▶ REQUIREMENT:
Only the lines from the start of the data to the line containing "M['blackpot'], fc, angle=1)", both included, should be output, exactly and without pictures.

▶ DATA SUPPLIED:
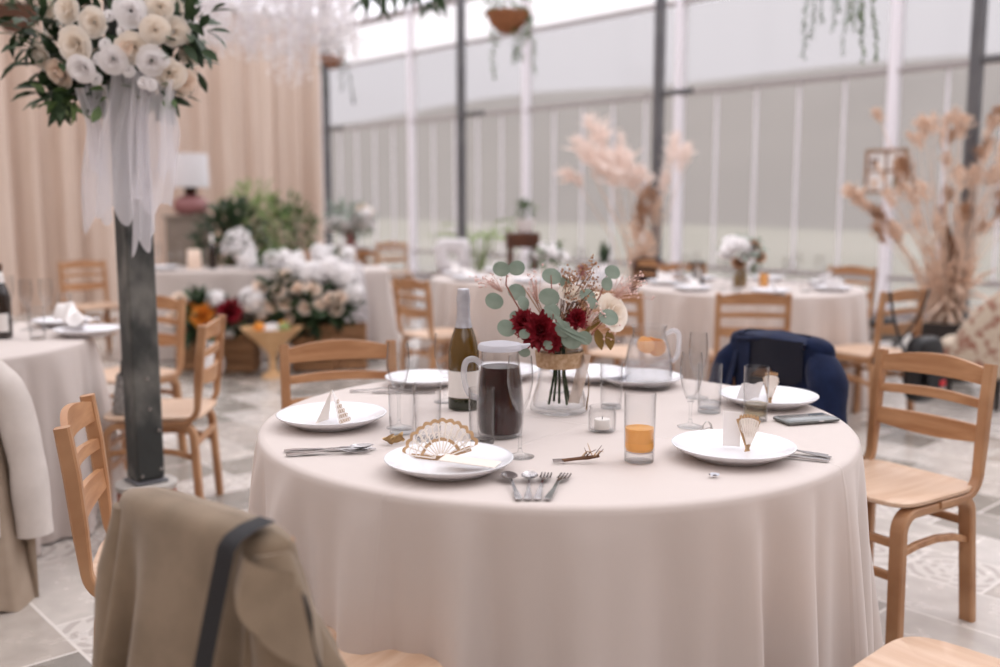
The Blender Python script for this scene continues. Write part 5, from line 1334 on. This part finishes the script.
# bench with black case
gb = thing('padded_stool', 'low grey padded stool beside the dried grasses', 'stool', (gx(872, 7.9), 7.9, 0), .3)
MB().rbox((0, 0, .26), (.40, .34, .10), .02).build('pad', M['greypad'], gb)
for sx in (-1, 1):
    for sy in (-1, 1): MB().rbox((sx * .15, sy * .12, .105), (.03, .03, .21), .004).build('leg', M['black'], gb, False)
bc = thing('camera_bag', 'flat black camera bag lying on the grey stool', 'bag', (gx(876, 7.9), 7.9, .3125), .3)
MB().rbox((0, 0, .035), (.30, .2, .07), .025).build('body', M['blackleather'], bc)
MB().tube([(-.14, 0, .05), (-.10, -.02, .10), (.06, -.03, .09), (.14, 0, .05)], .008, 6).build('strap', M['black'], bc)
# floral tub chair
fc = thing('armchair', 'floral upholstered oval-back armchair cut by the right edge', 'armchair', (D(996, 350, 6.35).x, 6.35, 0), .35)
def tub(u, v):
    a = -PI * .02 + u * PI * 1.04; r_ = .31
    hz = .46 + .40 * math.sin(u * PI) ** .8
    t_ = .05
    ang = v * 2 * PI
    cx, cy = r_ * math.cos(a), -r_ * math.sin(a) * .95
    nx, ny = math.cos(a), -math.sin(a)
    o = t_ * math.cos(ang); z = (hz - .2) / 2 * math.copysign(abs(math.sin(ang)) ** .6, math.sin(ang)) + (hz + .2) / 2
    return (cx + nx * o, cy + ny * o, z)
MB().grid(tub, 40, 20).build('back', M['floral'], fc)
MB().rbox((0, .02, .34), (.52, .52, .18), .05).build('seat', M['floral'], fc)
for sx in (-1, 1):
    for sy in (-1, 1): MB().lathe([(.016, 0), (.024, .20)], 10, c=(sx * .2, sy * .2 - .02, 0)).build('leg', M['blackpot'], fc, angle=1)

# ------------------------------------------------------------ hanging things
def vine(mb, p, L_, q, lw=.03, ll=.045, step=.035, sway=.06):
    pts = []; x = y = 0; n = max(3, int(L_ / step))
    for i in range(n + 1):
        x += q.gauss(0, sway * .2); y += q.gauss(0, sway * .2); pts.append(Vector(p) + Vector((x, y, -L_ * i / n)))
    mb.tube(pts, .003, 4)
    for i, c_ in enumerate(pts[1:]):
        for s in (-1, 1):
            a = q.uniform(0, 6.28); mb.leaf(c_, (math.cos(a), math.sin(a), -.6), (0, 0, 1), ll * q.uniform(.7, 1.2), lw * q.uniform(.8, 1.2), .3, 3)
def roofz(p):
    s, n = wf((p[0], p[1])); 
    return EAVE + .05 + (RZ - EAVE - .05) * ((NW + .1 - n) / (NW + .1 - RN) if n > RN else (n - (N0 - .1)) / (RN - N0 + .1)) - .06
def hanging(label, px, py, y, r, vines, m, potm, seed, top=True):
    p = D(px, py, y); t = thing('hanging_basket', label, 'hanging plant', p, 0); q = random.Random(seed)
    MB().lathe([(.0001, -r * .85), (r * .4, -r * .78), (r * .8, -r * .4), (r, 0), (r * 1.04, .02), (r * .96, .02), (.0001, -.02)], 28).build('basket', M[potm], t, angle=1)
    zc = roofz(p) - p.z
    w = MB()
    for k in range(3):
        a = k * 2 * PI / 3 + .4; w.tube([(r * math.cos(a), r * math.sin(a), .01), (0, 0, min(r * 2.4, zc * .5)), (0, 0, zc)], .004, 4)
    w.build('hanger_wire', M['twig'], t)
    mb = MB()
    for dx, L_ in vines: vine(mb, (dx * r, q.uniform(-.6, .4) * r, .02), L_, q)
    mb.build('trailing_vine', M[m], t)
    leafmass(MB(), (0, 0, .10), (r * .9, r * .9, .12), 70, .10, .04, .6, seed).build('foliage', M[m], t)
hanging('brown coir hanging basket with trailing vines, top centre', 508, 15, 9.0, .195, [(-.8, .25), (-.6, .55), (.2, .45), (.5, .38), (1.0, .38), (1.1, .50), (.9, .2)], 'leaf', 'terrapot', 2)
hanging('brown hanging pot with greenery at the top left corner', 15, 12, 5.4, .13, [(-1, .35), (-.9, .25), (.9, .15)], 'leafdark', 'brownpot', 3)
hanging('small hanging pot with vines at the end of the curtain', 332, 58, 12.5, .15, [(-.8, .5), (1.1, .55), (.8, .4)], 'leafdark', 'terrapot', 4)
hv = thing('hanging_vine', 'dark leafy sprays hanging from the roof above the bottle', 'hanging plant', D(402, -8, 6.2), 0); q = random.Random(9); mb = MB()
for k in range(40):
    a = q.uniform(-.26, .28); L_ = q.uniform(.08, .19)
    mb.leaf((a, q.uniform(-.2, .2), q.uniform(-.02, .05)), (q.gauss(0, .5), q.gauss(0, .3), -1), (q.gauss(0, .3), -1, 0), L_, .028, .2, 4)
mb.tube([(-.3, 0, .03), (0, 0, .06), (.3, 0, .03)], .008, 5); mb.build('foliage', M['leafdark'], hv)
MB().tube([(0, 0, .05), (0, 0, roofz(hv.location) - hv.location.z)], .004, 4).build('hanger_wire', M['twig'], hv)
for (px, y, vs_l, m, l, sd) in ((812, 6.6, ((-.05, .44), (.03, .30), (.06, .22), (.13, .26), (.17, .14)), 'euc', 'blue-green vine trailing from the roof, first right of the tall post', 5), (868, 6.0, ((-.02, .42), (.04, .40), (-.06, .25), (-.10, .2)), 'leaf', 'green string-of-leaves vine trailing from the roof by the white post', 6), (852, 7.4, ((-.03, .46), (.03, .3)), 'euc', 'thin grey-green vine hanging between the two stronger vines', 8)):
    hv = thing('hanging_vine', l, 'hanging plant', D(px, -12, y), 0); q = random.Random(sd); mb = MB()
    for dx, L_ in vs_l: vine(mb, (dx, 0, .05), L_ + .05, q, .022, .032, .026, .02)
    mb.build('trailing_vine', M[m], hv)
    w = MB(); w.tube([(0, 0, .04), (0, 0, roofz(hv.location) - hv.location.z)], .003, 4)
    w.tube([(min(d for d, _ in vs_l), 0, .05), (max(d for d, _ in vs_l), 0, .05)], .006, 5); w.build('hanger_wire', M['twig'], hv)
# cloud of white gypsophila strands
gc = thing('hanging_flower_cloud', 'white cloud of hanging tiny flowers and beads above the curtain', 'hanging decoration', D(270, 0, 8.6), 0)
q = random.Random(12); bl = MB(); sd_ = MB()
for k in range(330):
    x = q.uniform(-.75, .72); y = q.uniform(-.45, .45); L_ = (.25 + .25 * q.random() + (.28 if abs(x - .15) < .12 and q.random() < .5 else 0))
    z0 = .35; sd_.tube([(x, y, z0), (x + q.gauss(0, .02), y, -L_)], .0016, 3)
    for j in range(15):
        u = q.random(); bl.blob((x + q.gauss(0, .02), y + q.gauss(0, .02), z0 - (z0 + L_) * u), q.uniform(.006, .017), k, .2, 3)
bl.build('tiny_blossom', M['white'], gc); tag(gc.children[-1], kind='stuff'); sd_.build('strand', M['whitepost'], gc); tag(gc.children[-1], kind='stuff')
hp = MB(); hp.tube([(-.8, 0, .36), (.8, 0, .36)], .015, 6); hp.tube([(-.6, 0, .36), (-.6, 0, roofz(gc.location) - gc.location.z)], .004, 4); hp.tube([(.6, 0, .36), (.6, 0, roofz(gc.location) - gc.location.z)], .004, 4); hp.build('hanger_bar', M['whitepost'], gc)

# ------------------------------------------------------------ light: overcast sky and a soft low sun beyond the glass
wd = bpy.data.worlds.new('overcast'); SC.world = wd; wd.use_nodes = True; nt = wd.node_tree; nt.nodes.clear()
o_ = nt.nodes.new('ShaderNodeOutputWorld'); b_ = nt.nodes.new('ShaderNodeBackground'); nt.links.new(b_.outputs[0], o_.inputs[0])
t_ = nt.nodes.new('ShaderNodeTexCoord'); s_ = nt.nodes.new('ShaderNodeSeparateXYZ'); nt.links.new(t_.outputs['Generated'], s_.inputs[0])
r_ = nt.nodes.new('ShaderNodeValToRGB'); nt.links.new(s_.outputs[2], r_.inputs[0])
e = r_.color_ramp.elements; e[0].position = 0.0; e[0].color = (.70, .675, .74, 1); e[1].position = .42; e[1].color = (1.0, .97, 1.0, 1)
nt.links.new(r_.outputs[0], b_.inputs[0]); b_.inputs['Strength'].default_value = 1.0
sl = bpy.data.lights.new('sun', 'SUN'); sl.energy = .7; sl.angle = math.radians(40); sl.color = (1, .97, .98)
so = bpy.data.objects.new('sun', sl); COL.objects.link(so)
d = -(Vector((.7426, .67, 0)) * 1.0 + Vector((.67, -.7426, 0)) * .25 + Vector((0, 0, 1.1))); so.rotation_euler = d.to_track_quat('-Z', 'Y').to_euler()

vs2 = SC.view_settings; vs2.view_transform = 'Standard'; vs2.look = 'None'; vs2.exposure = 1.1; vs2.gamma = 1; vs2.use_curve_mapping = False
try:
    cy = SC.cycles; cy.max_bounces = 10; cy.diffuse_bounces = 5; cy.glossy_bounces = 4; cy.transmission_bounces = 6; cy.transparent_max_bounces = 40
    cy.use_denoising = True; cy.sample_clamp_indirect = 6; cy.caustics_reflective = False; cy.caustics_refractive = False
except Exception: pass
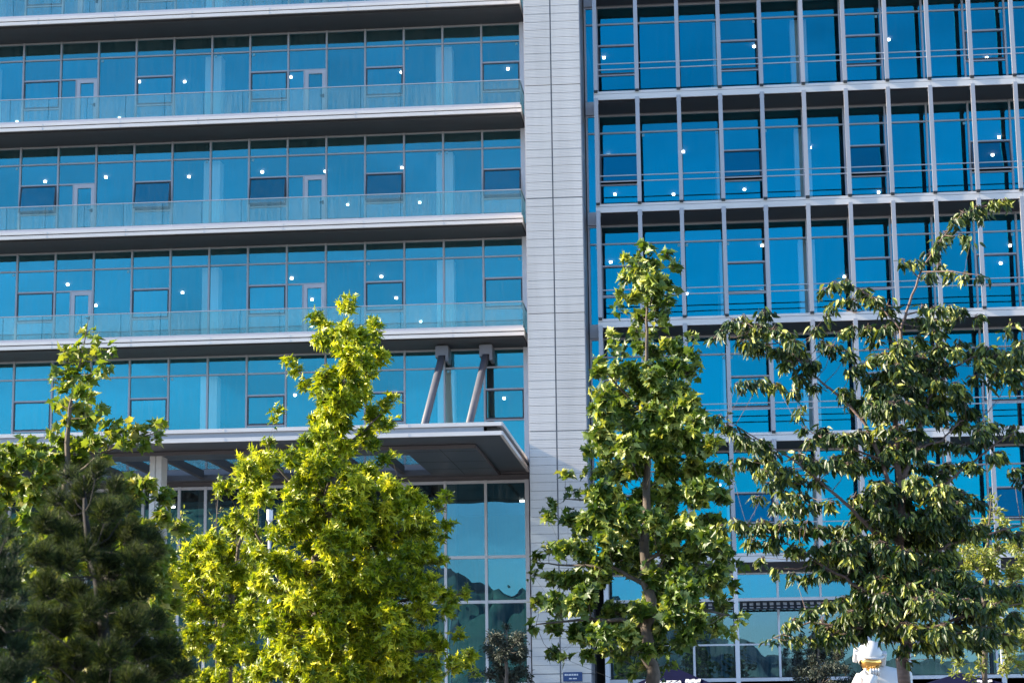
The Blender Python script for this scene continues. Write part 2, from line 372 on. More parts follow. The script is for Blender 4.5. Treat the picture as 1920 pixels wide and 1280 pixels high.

▶ EXERCISE RESULT:
The Blender Python script for this scene continues. Write part 5, from line 1334 on. This part finishes the script.
# bench with black case
gb = thing('padded_stool', 'low grey padded stool beside the dried grasses', 'stool', (gx(872, 7.9), 7.9, 0), .3)
MB().rbox((0, 0, .26), (.40, .34, .10), .02).build('pad', M['greypad'], gb)
for sx in (-1, 1):
    for sy in (-1, 1): MB().rbox((sx * .15, sy * .12, .105), (.03, .03, .21), .004).build('leg', M['black'], gb, False)
bc = thing('camera_bag', 'flat black camera bag lying on the grey stool', 'bag', (gx(876, 7.9), 7.9, .3125), .3)
MB().rbox((0, 0, .035), (.30, .2, .07), .025).build('body', M['blackleather'], bc)
MB().tube([(-.14, 0, .05), (-.10, -.02, .10), (.06, -.03, .09), (.14, 0, .05)], .008, 6).build('strap', M['black'], bc)
# floral tub chair
fc = thing('armchair', 'floral upholstered oval-back armchair cut by the right edge', 'armchair', (D(996, 350, 6.35).x, 6.35, 0), .35)
def tub(u, v):
    a = -PI * .02 + u * PI * 1.04; r_ = .31
    hz = .46 + .40 * math.sin(u * PI) ** .8
    t_ = .05
    ang = v * 2 * PI
    cx, cy = r_ * math.cos(a), -r_ * math.sin(a) * .95
    nx, ny = math.cos(a), -math.sin(a)
    o = t_ * math.cos(ang); z = (hz - .2) / 2 * math.copysign(abs(math.sin(ang)) ** .6, math.sin(ang)) + (hz + .2) / 2
    return (cx + nx * o, cy + ny * o, z)
MB().grid(tub, 40, 20).build('back', M['floral'], fc)
MB().rbox((0, .02, .34), (.52, .52, .18), .05).build('seat', M['floral'], fc)
for sx in (-1, 1):
    for sy in (-1, 1): MB().lathe([(.016, 0), (.024, .20)], 10, c=(sx * .2, sy * .2 - .02, 0)).build('leg', M['blackpot'], fc, angle=1)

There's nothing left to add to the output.